Institutional Investor Advisory Services India Limited Note

On the company’s assertion in the shareholder notice that seeking prior approval for a price sensitive deal was impracticable, IiAS said that “it is unfathomable, given that the purchase has been under consideration for several months and there was no real urgency to close the deal.”

“Why could ONGC not wait for shareholders’ approval before purchasing the stake? What happens if the resolution is defeated? Does the company have a plan in place to rollback the transaction in case the resolution is defeated?” asked IiAS.

Both the Companies Act and SEBI (LODR) Regulations 2015 exempt public-sector undertakings from seeking shareholder approval where the RPTs are conducted with another PSU. But there are no such exemptions for transactions between the government and a PSU.

“Despite this, SEBI, vide its letter dated November 30, 2017, has already granted exemption to ONGC from having to take shareholders’ approval. ONGC has also applied to the Ministry of Corporate Affairs for an exemption – once granted the current resolution (seeking shareholder nod) will be withdrawn. IiAS believes this renders otiose the entire exercise,” the note said.

IiAS said that discerning shareholders who have taken the time and effort to analyse and vote will be left in the lurch if the resolution were to be withdrawn.

It went on to ask if ONGC should be given preferential treatment, thereby avoiding the shareholder voting process.

Stating that PSU shareholders have expectations regarding governance standards, it said that the current legal framework fails to provide a level playing field.

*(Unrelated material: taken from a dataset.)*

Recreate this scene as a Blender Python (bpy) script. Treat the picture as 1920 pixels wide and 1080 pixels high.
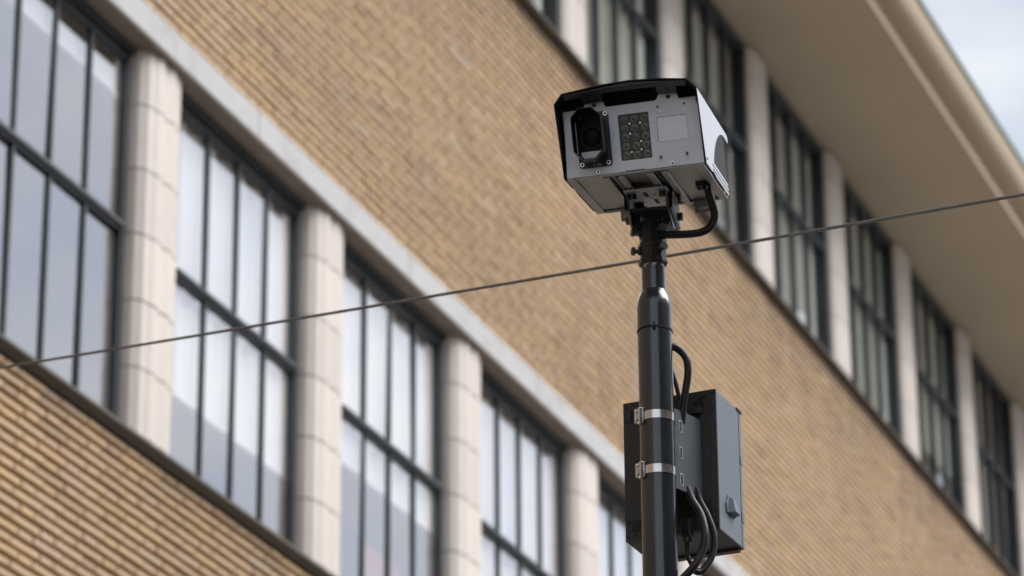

“The government is often able to push its agenda forward, which might not always be in the best interests of the company’s direct and immediate stakeholders,” it said.

The advisory firm said there is a need for greater introspection across the board. “In the listed space, there cannot be different standards for PSUs and private companies. It is time for the Government and regulators to bridge this governance gap,” IiAS added.

While listing of PSUs is cited as the biggest driver of accountability and transparency, there is a big divergence in standards applicable for state-owned and private companies.

“In ONGC’s case, the company is seeking regulatory exemptions. While IiAS supports the overall transaction, it believes that such leniency with regard to public votes are not warranted,” the note said.